If people used their phones less, Roth said there would be a lot more socializing.

However, this seemingly antisocial behavior isn’t something the Millennial generation picked up on its own. People have been absorbed in technology since the 1950’s.

Alberto Gonzalez, a professor in the department of communication, remembers when he got his first transistor radio as a kid and he and his brother would stay up to listen to Detroit Tigers games.

“We have a fascination with technology and the ability to connect to different parts of the world,” said Gonzalez, chair of the Department of Communication at the University. “It’s wired into us socially.”

The mobility of the transistor radio evolved into the Walkman, to the CD player, to the smartphones available today.

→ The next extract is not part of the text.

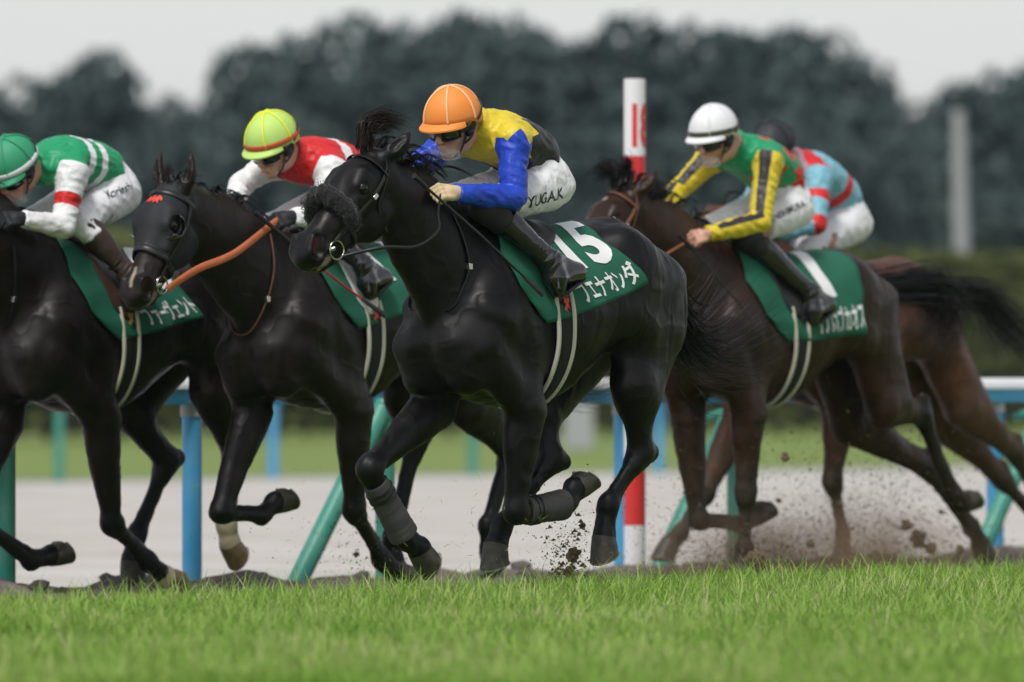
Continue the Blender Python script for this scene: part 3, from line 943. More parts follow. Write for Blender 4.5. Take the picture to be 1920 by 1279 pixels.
def hoof(R, C, T, parent, mats, lat=Y3, lift=None):
    w = nrm(T - C)
    lat = nrm(lat - w * np.dot(lat, w))
    dors = -nrm(np.cross(lat, w))
    n = nrm(w * .80 - dors * .60)
    td = nrm(w * .60 + dors * .80)
    rings = []
    c0 = C + w * .004
    c2 = C + w * .048 + n * .045 + td * .012
    nn = 20
    rows = [(c0, dors, .057, lat, .054), (C * .5 + c2 * .5, nrm(dors + td), .064, lat, .060), (c2, td, .072, lat, .066)]
    v = []
    for c, d, a, l, b in rows:
        for i in range(nn):
            q = 2 * math.pi * i / nn
            ca, sa = math.cos(q), math.sin(q)
            sq = 1.0 if ca > -0.5 else 0.86
            v.append(c + d * a * ca * sq + l * b * sa)
    f = []
    for r in range(2):
        for i in range(nn):
            f.append((r * nn + i, (r + 1) * nn + i, (r + 1) * nn + (i + 1) % nn, r * nn + (i + 1) % nn))
    # concave sole
    v.append(c2 - n * .012); s0 = len(v) - 1
    for i in range(nn): f.append((2 * nn + i, s0, 2 * nn + (i + 1) % nn))
    f.append(tuple(reversed(range(nn))))
    m = MB(); m.add(v, [tuple(reversed(q)) for q in f])
    ho = m.build('hoof', mats['hoof'], parent)
    sh = MB()
    arc = [c2 + n * .004 + td * .066 * math.cos(q) + lat * .060 * math.sin(q) for q in np.linspace(-2.45, 2.45, 22)]
    sh.tube(arc, .0085, 6, flat=.6, up=n)
    sh.build('horse_shoe', mats['shoe'], ho)
    return ho

def coat_mat(name, dark, brown, rough=.43):
    m = mat(name, dark, rough, spec=.28, bump=(170, .30, .002))
    nt = m.node_tree; b = nt.nodes['Principled BSDF']
    L = nt.links
    def A(n):
        a = nt.nodes.new('ShaderNodeAttribute'); a.attribute_name = n
        return a.outputs['Fac']
    def mix(f, c1, c2):
        x = nt.nodes.new('ShaderNodeMix'); x.data_type = 'RGBA'
        if hasattr(c1, '__len__'): x.inputs[6].default_value = (*c1, 1)
        else: L.new(c1, x.inputs[6])
        x.inputs[7].default_value = (*c2, 1)
        L.new(f, x.inputs['Factor'])
        return x.outputs[2]
    tcn = nt.nodes.new('ShaderNodeTexCoord')
    n = nt.nodes.new('ShaderNodeTexNoise'); n.inputs['Scale'].default_value = 5; n.inputs['Detail'].default_value = 6
    L.new(tcn.outputs['Object'], n.inputs['Vector'])
    r = nt.nodes.new('ShaderNodeMath'); r.operation = 'MULTIPLY'
    mr = nt.nodes.new('ShaderNodeMapRange'); mr.inputs['From Min'].default_value = .3; mr.inputs['From Max'].default_value = .7; mr.inputs['To Min'].default_value = .45; mr.inputs['To Max'].default_value = 1.2
    L.new(n.outputs['Fac'], mr.inputs['Value'])
    L.new(A('brown'), r.inputs[0]); L.new(mr.outputs[0], r.inputs[1])
    c = mix(r.outputs[0], dark, brown)
    c = mix(A('pink'), c, (.30, .24, .19))
    c = mix(A('red'), c, (.085, .026, .022))
    c = mix(A('white'), c, (.42, .36, .25))
    c = mix(A('mud'), c, (.075, .055, .036))
    L.new(c, b.inputs['Base Color'])
    # mud and white hair are duller than the groomed coat; sweat makes it shine in patches
    n2 = nt.nodes.new('ShaderNodeTexNoise'); n2.inputs['Scale'].default_value = 7; n2.inputs['Detail'].default_value = 8
    L.new(tcn.outputs['Object'], n2.inputs['Vector'])
    m2 = nt.nodes.new('ShaderNodeMapRange'); m2.inputs['From Min'].default_value = .3; m2.inputs['From Max'].default_value = .7; m2.inputs['To Min'].default_value = rough - .08; m2.inputs['To Max'].default_value = rough + .14
    L.new(n2.outputs['Fac'], m2.inputs['Value'])
    ro = nt.nodes.new('ShaderNodeMath'); ro.operation = 'MULTIPLY_ADD'; ro.inputs[1].default_value = .4; L.new(m2.outputs[0], ro.inputs[2])
    L.new(A('mud'), ro.inputs[0]); L.new(ro.outputs[0], b.inputs['Roughness'])
    return m

def sstep(x, a, b):
    t = np.clip((x - a) / (b - a), 0, 1)
    return t * t * (3 - 2 * t)

def seg_dist(v, A, B):
    w = B - A; t = np.clip(((v - A) @ w) / np.dot(w, w), 0, 1)
    return np.linalg.norm(v - A - t[:, None] * w, axis=1), t

def build_horse(R, S, mats, h=.009):
    P, legs, F, NK = horse_prims(R, S)
    v, f = skin(P, h, smooth=2)
    root = empty('horse', R.root, YAW)
    tag(root, S['label'], 'horse', 'racehorses galloping in a pack')
    zw = S['zw']
    # muscle ripples and veins under a thin coat
    vn = vnormals(v, f)
    amp = sstep(np.linalg.norm(v - F.P, axis=1), .25, .6) * .7 + .3
    vein = np.maximum(0, 1 - np.abs(pnoise(v, 9, 4.4)) * 9)
    groove = np.maximum(0, 1 - np.abs(pnoise(v * np.array([1, 1, .55]), 5.0, 7.7)) * 5)
    v = v + vn * (amp * (pnoise(v, 6.5, 1.2) * .0055 + pnoise(v, 15, 2.2) * .002 - groove * .0028) + vein * .0026)[:, None]
    me = fast_mesh('body', v, f)
    # coat colouring
    brown = np.full(len(v), S.get('brown', .15))
    # tan muzzle, flank and elbow hair
    mt = F(.40, -.02, .05)
    brown += S.get('tan', .3) * np.exp(-np.sum((v - mt) ** 2, 1) / (2 * .045 ** 2))
    fl = np.array([-.80, .22, zw - .68])
    brown += S.get('flank', .25) * np.exp(-np.sum(((v - fl) * np.array([1, .6, .8])) ** 2, 1) / (2 * .07 ** 2))
    low = np.ones(len(v))
    for nm, (E, N, FT, C, T) in legs.items():            # black points: dark lower legs
        d, t = seg_dist(v, N, FT); d2, t2 = seg_dist(v, FT, T)
        low = np.minimum(low, sstep(np.minimum(d, d2), .06, .16))
    brown *= low
    white = np.zeros(len(v)); pink = np.zeros(len(v)); mud = np.zeros(len(v))
    for nm, amt in S.get('white_feet', {}).items():
        E, N, FT, C, T = legs[nm]
        d, t = seg_dist(v, N, FT); d2, t2 = seg_dist(v, FT, T)
        white = np.maximum(white, ((d2 < .07) | ((d < .055) & (t > 1 - amt))).astype(float) if amt > 0 else ((d2 < .07) & (t2 > .38)).astype(float))
    if S.get('star'):
        q = F(*S['star'][0]); white = np.maximum(white, 1 - sstep(np.linalg.norm(v - q, axis=1), S['star'][1] * .8, S['star'][1] * 1.15))
    if S.get('snip'):
        for q0, rr in S['snip']:
            white = np.maximum(white, .8 * (1 - sstep(np.linalg.norm(v - F(*q0), axis=1), rr * .7, rr * 1.2)))
    d, t = seg_dist(v, F(.515, .006, .050), F(.55, -.02, .048)); red = .9 * (1 - sstep(d, .010, .020))
    d, t = seg_dist(v, F(.515, -.086, .036), F(.565, -.088, .012)); pink = np.maximum(pink, 1.0 * (1 - sstep(d, .010, .017)) * S.get('lip', 1.0))
    d, t = seg_dist(v, F(.585, -.062, .030), F(.60, -.050, .0)); pink = np.maximum(pink, .5 * (1 - sstep(d, .012, .020)))
    if S.get('mud'):
        n1 = pnoise(v, 14) * .5 + pnoise(v, 40, 3.1) * .5
        zz = sstep(v[:, 2], S['mud'][1], S['mud'][0])
        mud = np.clip(zz * (1.0 + 1.6 * n1), 0, 1) * S['mud'][2]
    attr(me, 'brown', np.clip(brown, 0, 1)); attr(me, 'white', white); attr(me, 'pink', pink); attr(me, 'red', red); attr(me, 'mud', mud)
    body = obj('body', me, mats[S['coat']], root)
    for nm in legs:
        E, N, FT, C, T = legs[nm]
        hoof(R, C, T, root, mats if nm not in S.get('white_feet', {}) else dict(mats, hoof=mats['hoof_pale']))
        if nm in S.get('wraps', ()):
            m = MB(); w = FT - N; L = np.linalg.norm(w)
            pts = [N + w * t for t in np.linspace(.20, .93, 34)]
            rr = [.053 + .0018 * RNG.rand() + (.0015 if (i // 4) % 2 else 0) + .008 * (i / 33.0) ** 2 for i in range(34)]
            m.tube(pts, rr, 18, flat=1.12)
            b = m.build('leg_bandage', mats['bandage'], root)
            for q in (.30, .38):
                m = MB(); m.tube([N + w * (q - .018), N + w * (q + .018)], 0.0605, 18, flat=1.12)
                m.build('bandage_tape', mats['tape'], b)
    for s in (1, -1):
        m = MB(); m.sphere(F(.218, -.002, s * .0765), .0255 * F.k, n=16, k=10)
        e = m.build('eye', mats['eye'], root)
    R.legs, R.F, R.NK, R.S, R.horse = legs, F, NK, S, root
    tv, tf = skin(R.trunk_prims, .016, smooth=1)
    R.trunk = BVHTree.FromPolygons(tv.tolist(), tf.tolist())
    R.bvh = BVHTree.FromPolygons(v.tolist(), f.tolist())
    return root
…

Gonzalez describes his family as “heavy users” of social media “and our Verizon bill reflects that every month. We go though as much data as a small business; we love it.”

His family’s and others’ use of social media is based on the same values of his old transistors radio, Gonzalez said.

“It’s having access to people,” he said. “Now we can talk to friends whenever we want.”

However, when Roth’s phone broke a few months ago, she felt temporarily disconnected.

“It was really weird because when I’m not doing anything I check Twitter, but I didn’t have anything to do so I was bored,” Roth said. “It was really annoying, but most of my friends live on my floor.”

Though Roth said her smartphone use threatens socialization because “we’re so dependent on it,” Gonzalez said the two could complement each other.

“I think we’re always going to value interpersonal communication for its satisfaction,” he said. “It may be that social media can help us expand that satisfaction.”

Social media’s simplicity has also led to its popularity, said Lara Lengel, communication professor at the University who specializes in technology.

“It’s a lot more easy and fun to engage in online communication than it was 10 years ago,” Lengel said.

However, Lengel said the line between interpersonal communication and online communication is becoming blurred.

“People aren’t thinking about the ramifications of their behavior [online],” Lengel said, noting racist and sexist comments made on social media sites.

People assume that those 140 characters “just go away, but they stay in existence and can be incredibly harmful to others,” Lengel said.

Finding a balance of when to use social media, can help people discipline themselves, Gonzalez said

Roth’s advice is to “just put it down every once in a while.”